You now openly judge the whole body of brethren as unfit to be associated with, on account of their state, while reserving to yourself the right to select certain assemblies and individuals whom you will own. You and this party are characterised by that holiness and truth which are proper to the precious testimony which God confided to brethren, at least by the love of it and fidelity to it; the rest are in a mass regarded as unworthy.

Now I have not seen that those who pretend to this, are more holy or characterised more by what is proper to this testimony, nor more devoted, nor have the good of the church of God at heart. Their state does not approve itself to my spiritual judgment, while owning many of those I refer to as dear brethren. I know among the thousands of whom you know nothing, brethren walking in obscurity, more devoted, more given up to Christ, than those who are disposed thus pretentiously to quit them. You admit the precious testimony of God was confided to brethren, so that it is solely on the ground of their unfaithfulness and your greater faithfulness that you leave them. Now I admit that brethren have declined from the unworldliness which was proper to this testimony, and have borne as God enabled me a testimony to this effect, and the troubles in London have largely awakened conscience, and I may add, I never met in visiting, so great an appetite for the word. But all this was fully before me, before -'s case arose. I weighed before God, with deeper anxiety than I can speak of here, the question of leaving brethren, and what I should do. I felt clearly it was not faith - "the hireling flees" - and I remained where I was, though in some things more isolated. I have not remarked that those who have taken the ground you do have advanced in holiness and spirituality, rather the contrary, and I am satisfied it is the path of pretension, not of faith. The question was fully before me, and decided before any of the particular questions arose, though partially occasioned by what brought some of them in result. I therefore, having had the matter fully before me, reject as evil the ground you have taken. Were the movement of those you join yourself to, to break up brethren - and I have thought of all that - your party, were I to be with any (which I do not think I should) would, I think, be the very last I should be with: indeed, I should not think of it at all, it is too pretentious for me. I have felt that brethren had got into a low state, and have felt the path was to serve them in it. You have judged that they are in a hopeless, irremediable state, and judged of God to be unworthy of His testimony. God will judge whom He accepts in this. If God has not so judged them, you are clearly wrong. I shall not regret, if He does reject them, having sought to serve them, and Him, in their low estate.

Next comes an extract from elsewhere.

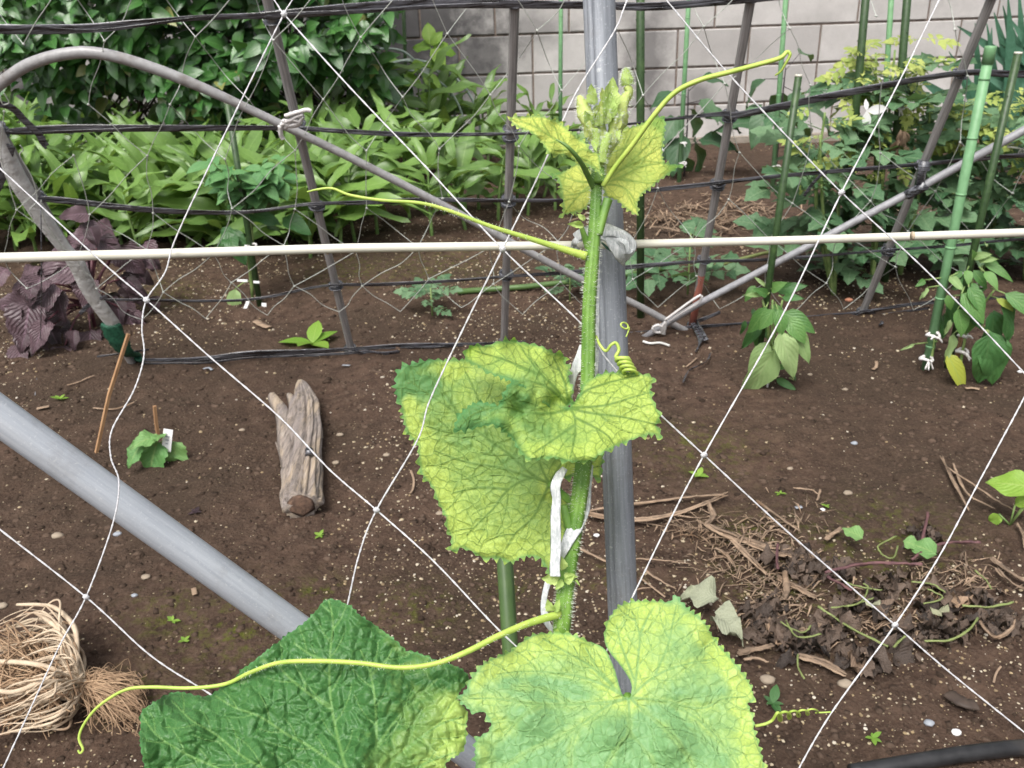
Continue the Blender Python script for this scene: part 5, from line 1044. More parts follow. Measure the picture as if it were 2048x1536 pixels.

I enter into no details as to -. It is not the question. Your statement is, 'I am not free to be in their association, as feeling my great responsibility to the Lord and to the brethren.' I believe that under the influence of an evil system you have not been able to resist the effect of the pressure of Abbott's Hill, and what was associated with it. You cannot be surprised if I act as to you on your own statement, and at the same time reject in every way the system under whose influence you are. I reserve to myself, as it concerns many besides you, the right to communicate this letter in any way I think proper. I leave the judgment of the question, and of the right path, entirely in the Lord's hands.

Your affectionate brother in Christ.